So You’ve Bought An Investment Property.. Now What?

28/07/2020

Investing in property is a great way to generate a return and has two types of potential returns. The first being from rent paid by tenants and the second is the property increasing in value, called capital gain. Rentals can provide regular income while maximizing capital through leverage. Rent should rise over time whilst debt decreases.

First things first, get a pre-purchase rental assessment done before investing. For a small fee you can get the opinion of an expert who will point out the strengths and weaknesses of your investment. This will determine if the property you want to purchase will do well in the rental market and why.

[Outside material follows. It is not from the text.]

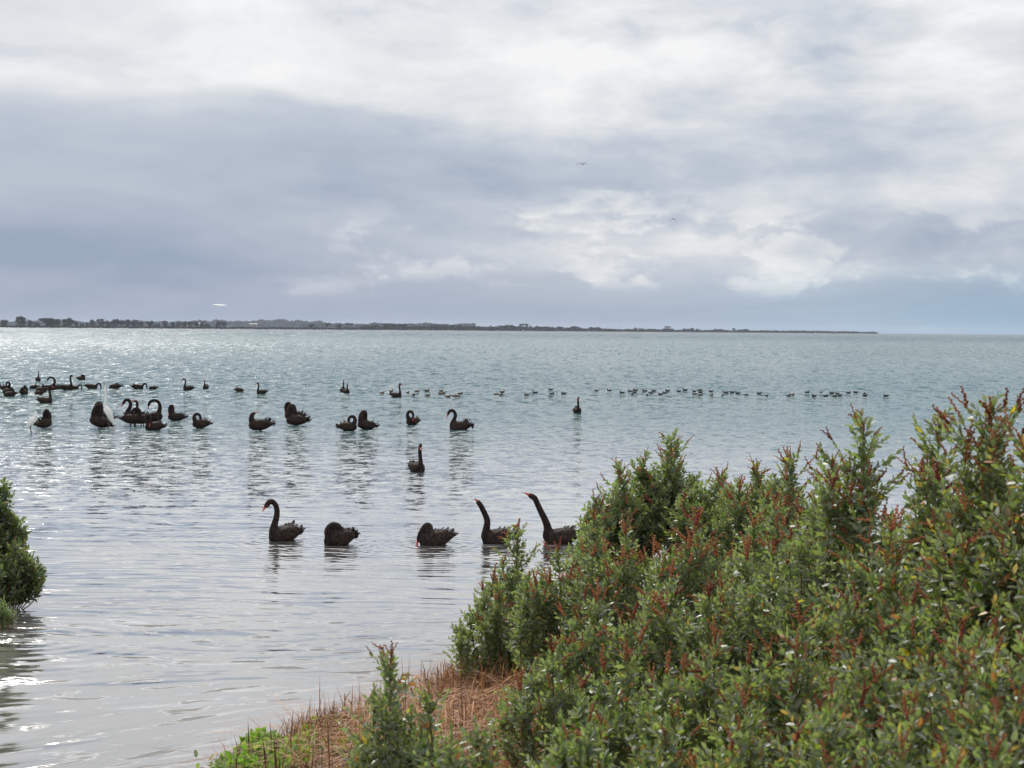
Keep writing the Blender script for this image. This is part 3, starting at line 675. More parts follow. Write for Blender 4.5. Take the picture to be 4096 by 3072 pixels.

The thought has probably crossed your mind to self manage. Cash flow properties can be hard to come by nowadays so saving money on management probably seems reasonable. However, property managers can be an essential part of helping you generate return. They can educate you on ways to improve the property in order to achieve more rent or problems to steer clear of. Property management is a tax-deductible expense therefore, you could save on income tax by hiring a property manager all while utilizing their expert knowledge in order to generate more return. Property management is a great way to enjoy the benefits of owning a rental without the stress and worry.

Purchasing your first or even your fourth investment property may seem like a great idea. However, always ensure you have done your research and had experts look into it for you before committing. Rentals can be costly but they can also be a great source of return.